When I went into Adam's office to tell him I was moving to Georgia in 2013, I thanked him for all the opportunities he gave me, and had a whole speech I wanted to go into about how much of an honor it was to be on his staff, when he stopped me: "Yeah, that's great, enjoy Georgia. You're still gonna write for us all the time, though, right?" It was one of the proudest moments of my career. Six years later, I'm still on staff.
Adam said in his final note to staff that, "My job has been to point the way, surround myself with people I trust, and hope for the best ... I actually think my real talent is that I hire well and because I have always hired for some combination of wild talent, personal decency and a refusal to take things too seriously (and because I hope those traits have been contagious down the line), I find myself surrounded by a team of people I adore." That seems like what a boss is supposed to be. Someone who trusts their staff and gets out of their way.
Of course, I also loved working for him because we saw each other roughly once every two years. That also probably helped.
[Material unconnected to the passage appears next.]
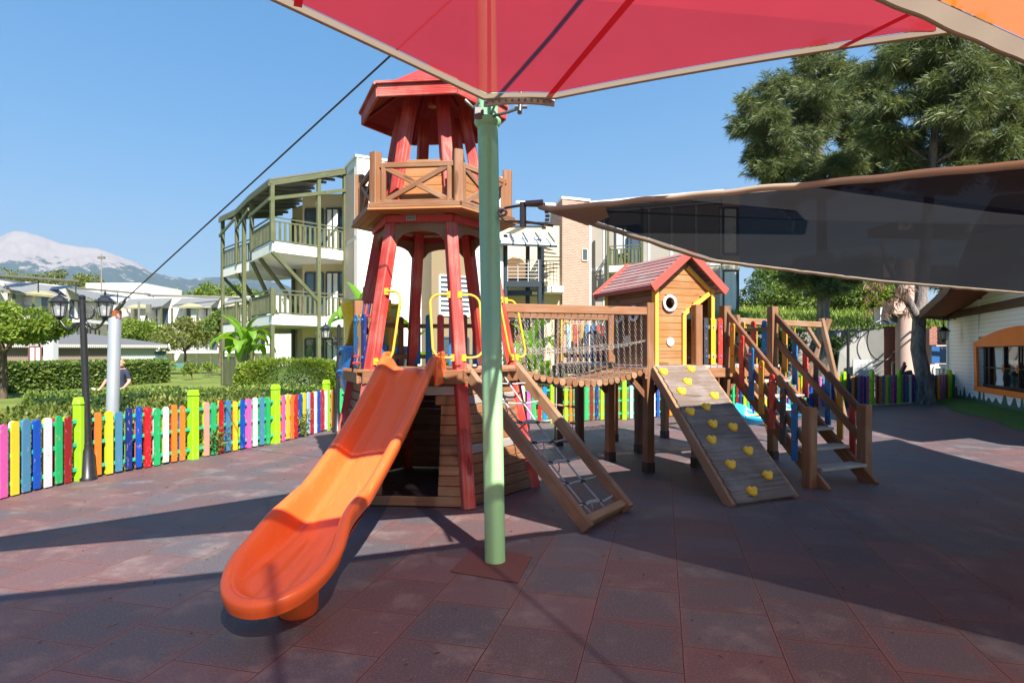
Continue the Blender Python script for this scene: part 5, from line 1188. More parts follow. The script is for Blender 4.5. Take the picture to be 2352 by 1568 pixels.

God forbid, by the way, if I ever have to take a job when I have to go into the office again. It has been 14 years. I will have absolutely no idea how to comport myself. If this ever happens, I only ask you this: Please never show my boss this newsletter.
Here is a numerical breakdown of all the things I wrote this week, in order of what I believe to be their quality. You may disagree. It is your wont.
1. What Sport SHOULD a Teenage Phenom Play? New York. This is the sort of goofy thinkpiece that I remain absolutely delighted that New York lets me play around with.
2. What To Expect When You're Expecting to Be Angry About Baseball Hall of Fame Voting, MLB.com. This was a good MLB.com week, actually. This is the sort of funny piece that I think is really cool that MLB.com would run.
3. First Golf Magazine Column, GOLF Magazine. It's the February issue, the with Dustin Johnson on the cover, this one:
The best way to write about a sport you don't know and don't particularly like is to make a bunch of jokes.
4. The Chaos Unleashed if Mike Trout Ever Hits the Market, MLB.com. I like to pretend that the Cardinals are secretly planning on going huge for Trout after the 2020 season.
5. M. Night Shyamalan Movies, Ranked, Vulture. There are a couple good ones.
6. Review: "Glass," Paste Magazine. This, however, is not one of them.
7. The Phenomenon of Cognitive Uniform Dissonance, MLB.com. Remember Nomar on the Cubs? That.
8. The Thirty: Players Most Likely to Still Be on Their Current Team in 2025, MLB.com. Probably Yadi for the Cardinals, forever.
9. Debate Club: Best Keanu Reeves Genre Movies, SYFY Wire. Busy week!
THE WILL LEITCH SHOW
We're on hiatus until February! (I'm in NYC taping a segment this weekend, actually) Get caught up with the ones you missed on Amazon or on SI TV.
PODCASTS
Grierson & Leitch, first show of 2019! "The Upside," Oscar nomination predictions, and "Idiocracy."
Seeing Red, back with another first show of 2019. Bernie and I will be weekly again come spring training.
Waitin' Since Last Saturday, a very long catch-all show this week.
ONGOING LETTER-WRITING PROJECT!
I have gotten so obsessed with this project that I have started dropping by the post office every day. They must think I'm casing the joint. Anyway, write to me. I am specifically waiting on your letter.
Will Leitch
P.O. Box 48
Athens GA 30603
CURRENTLY LISTENING TO
"Trailer Trash," Modest Mouse. Sometimes these guys get on my nerves, and then, when the right mood hits, they're all I want to listen to for a month. This is one of those months.
It is all going to be OK, everyone. We might not be there now, but we'll get there.
May you always be ahead on the scoreboard of life. Have a great weekend, all.